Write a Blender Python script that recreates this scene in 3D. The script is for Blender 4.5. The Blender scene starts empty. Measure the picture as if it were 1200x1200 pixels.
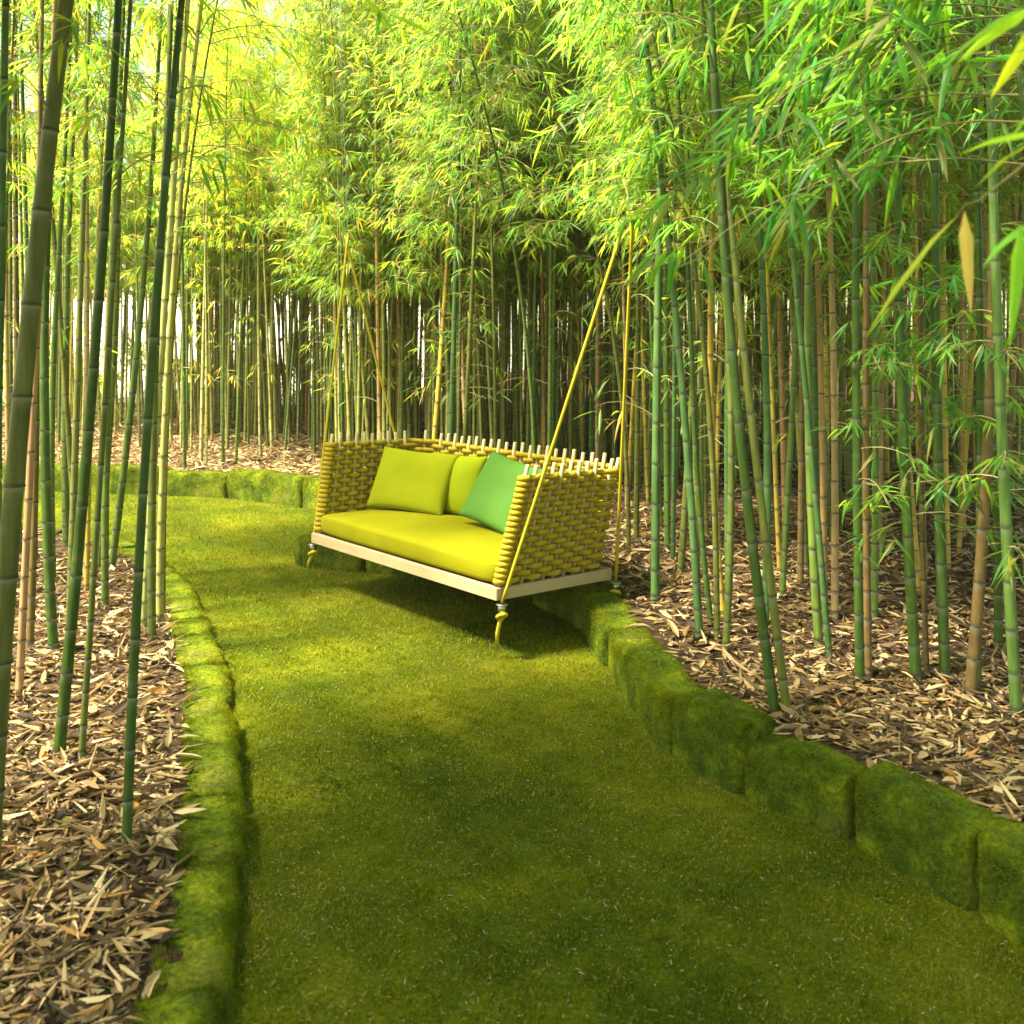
import bpy, math, random
import numpy as np
from mathutils import Vector, Matrix, noise

random.seed(7)
RNG = np.random.default_rng(11)
R = math.radians
scene = bpy.context.scene
COL = scene.collection

# ------------------------------------------------------------------ camera, light, exposure
cam_d = bpy.data.cameras.new('camera')
cam = bpy.data.objects.new('camera', cam_d)
COL.objects.link(cam)
CAM_H = 2.0
cam.location = (0, 0, CAM_H)
cam.rotation_euler = (R(90), 0, 0)
cam_d.sensor_width = 36
cam_d.lens = 36
cam_d.shift_y = -220 / 1200
cam_d.clip_start = 0.05
cam_d.clip_end = 1000
cam_d.dof.use_dof = True
cam_d.dof.focus_distance = 7.2
cam_d.dof.aperture_fstop = 4.0
scene.camera = cam

SUN_EL, SUN_AZ = 59.0, -112.0        # degrees; azimuth measured from +Y towards +X
world = bpy.data.worlds.new('World')
scene.world = world
world.use_nodes = True
wn = world.node_tree
bg = wn.nodes['Background']
sky = wn.nodes.new('ShaderNodeTexSky')
sky.sky_type = 'NISHITA'
sky.sun_disc = False
sky.sun_elevation = R(SUN_EL)
sky.sun_rotation = R(SUN_AZ)
sky.air_density = 1.0
sky.dust_density = 2.5
sky.ozone_density = 1.0
warm = wn.nodes.new('ShaderNodeMix'); warm.data_type = 'RGBA'; warm.blend_type = 'MULTIPLY'
warm.inputs[0].default_value = 1.0
warm.inputs[7].default_value = (1.0, 0.97, 0.70, 1)      # camera white balance for shade
wn.links.new(sky.outputs[0], warm.inputs[6])
wn.links.new(warm.outputs[2], bg.inputs[0])
bg.inputs[1].default_value = 0.105

sun_d = bpy.data.lights.new('sun', 'SUN')
sun_d.energy = 5.0
sun_d.angle = R(9.0)      # hazy, softened sun
sun_d.color = (1.0, 0.93, 0.78)
sun = bpy.data.objects.new('sun', sun_d)
COL.objects.link(sun)
_d = Vector((math.cos(R(SUN_EL)) * math.sin(R(SUN_AZ)), math.cos(R(SUN_EL)) * math.cos(R(SUN_AZ)), math.sin(R(SUN_EL))))
sun.rotation_euler = (-_d).to_track_quat('-Z', 'Y').to_euler()
sun.location = _d * 30

scene.view_settings.view_transform = 'Standard'
scene.view_settings.look = 'None'
scene.view_settings.gamma = 1
scene.view_settings.exposure = 2.27
scene.render.engine = 'CYCLES'
cy = scene.cycles
cy.max_bounces = 8
cy.diffuse_bounces = 4
cy.glossy_bounces = 2
cy.transmission_bounces = 5
cy.transparent_max_bounces = 4
cy.sample_clamp_indirect = 6
cy.use_denoising = True
cy.caustics_reflective = False
cy.caustics_refractive = False

# ------------------------------------------------------------------ helpers
def tag(o, label=None, cat=None, group=None, kind=None):
    if label: o['label'] = label
    if cat: o['category'] = cat
    if group: o['group'] = group
    if kind: o['kind'] = kind
    return o

def empty(name, loc=(0, 0, 0), rot=(0, 0, 0)):
    o = bpy.data.objects.new(name, None)
    o.empty_display_size = 0.1
    o.location = loc
    o.rotation_euler = rot
    COL.objects.link(o)
    return o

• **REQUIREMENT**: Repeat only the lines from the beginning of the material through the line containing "sun.location = _d * 30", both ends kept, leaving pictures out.

• **OUTPUT FOR THIS TASK**:
Write a Blender Python script that recreates this scene in 3D. The script is for Blender 4.5. The Blender scene starts empty. Measure the picture as if it were 1200x1200 pixels.
import bpy, math, random
import numpy as np
from mathutils import Vector, Matrix, noise

random.seed(7)
RNG = np.random.default_rng(11)
R = math.radians
scene = bpy.context.scene
COL = scene.collection

# ------------------------------------------------------------------ camera, light, exposure
cam_d = bpy.data.cameras.new('camera')
cam = bpy.data.objects.new('camera', cam_d)
COL.objects.link(cam)
CAM_H = 2.0
cam.location = (0, 0, CAM_H)
cam.rotation_euler = (R(90), 0, 0)
cam_d.sensor_width = 36
cam_d.lens = 36
cam_d.shift_y = -220 / 1200
cam_d.clip_start = 0.05
cam_d.clip_end = 1000
cam_d.dof.use_dof = True
cam_d.dof.focus_distance = 7.2
cam_d.dof.aperture_fstop = 4.0
scene.camera = cam

SUN_EL, SUN_AZ = 59.0, -112.0        # degrees; azimuth measured from +Y towards +X
world = bpy.data.worlds.new('World')
scene.world = world
world.use_nodes = True
wn = world.node_tree
bg = wn.nodes['Background']
sky = wn.nodes.new('ShaderNodeTexSky')
sky.sky_type = 'NISHITA'
sky.sun_disc = False
sky.sun_elevation = R(SUN_EL)
sky.sun_rotation = R(SUN_AZ)
sky.air_density = 1.0
sky.dust_density = 2.5
sky.ozone_density = 1.0
warm = wn.nodes.new('ShaderNodeMix'); warm.data_type = 'RGBA'; warm.blend_type = 'MULTIPLY'
warm.inputs[0].default_value = 1.0
warm.inputs[7].default_value = (1.0, 0.97, 0.70, 1)      # camera white balance for shade
wn.links.new(sky.outputs[0], warm.inputs[6])
wn.links.new(warm.outputs[2], bg.inputs[0])
bg.inputs[1].default_value = 0.105

sun_d = bpy.data.lights.new('sun', 'SUN')
sun_d.energy = 5.0
sun_d.angle = R(9.0)      # hazy, softened sun
sun_d.color = (1.0, 0.93, 0.78)
sun = bpy.data.objects.new('sun', sun_d)
COL.objects.link(sun)
_d = Vector((math.cos(R(SUN_EL)) * math.sin(R(SUN_AZ)), math.cos(R(SUN_EL)) * math.cos(R(SUN_AZ)), math.sin(R(SUN_EL))))
sun.rotation_euler = (-_d).to_track_quat('-Z', 'Y').to_euler()
sun.location = _d * 30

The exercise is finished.